What sounds even more dreadful is that even if climate change declined and global warming stopped at some point, the glacier would remain unstable and would push ice into the sea at an accelerated rate in the coming centuries. Researchers also used the present-day ice melt rate in their calculations because they wanted to learn more about what causes unstable Antarctic glaciers.

“If you trigger this instability, you don’t need to continue to force the ice sheet by cranking up temperatures. It will keep going by itself, and that’s the worry,” said lead author Alex Robel of Georgia Tech’s School of Earth and Atmospheric Sciences in a statement. “Climate variations will still be important after that tipping point because they will determine how fast the ice will move.”

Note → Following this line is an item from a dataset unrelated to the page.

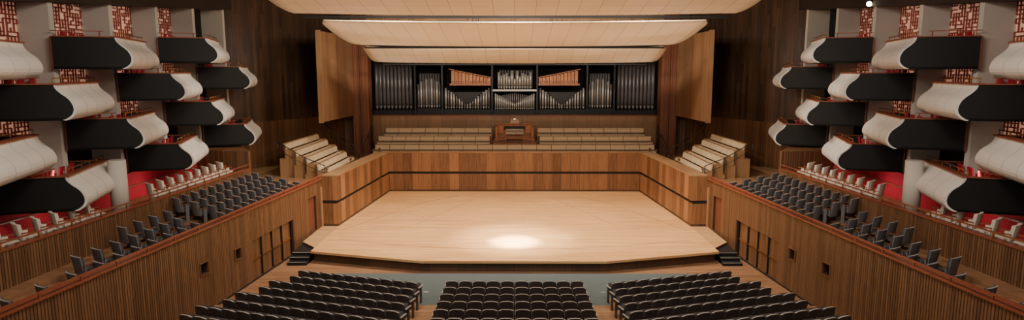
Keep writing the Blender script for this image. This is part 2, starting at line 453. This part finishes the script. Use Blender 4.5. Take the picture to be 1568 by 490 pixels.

“After reaching the tipping point, Thwaites Glacier could lose all of its ice in a period of 150 years. That would make for a sea level rise of about half a meter (1.64 feet),” NASA JPL scientist Helene Seroussi added.

The new findings were published in the Proceedings of the National Academy of Sciences, and the research was funded by the National Science Foundation and NASA.

Unstable Antarctic glaciers have caused another problem for scientists as well. It’s becoming more important to forecast and predict glacier movements, which leads to more uncertain scenarios. That will make it extremely difficult to plan protection from floods in the future.

“You want to engineer critical infrastructure to be resistant against the upper bound of potential sea level scenarios a hundred years from now,” Robel said. “It can mean building your water treatment plants and nuclear reactors for the absolute worst-case scenario, which could be two or three feet of sea level rise from Thwaites Glacier alone, so it’s a huge difference.”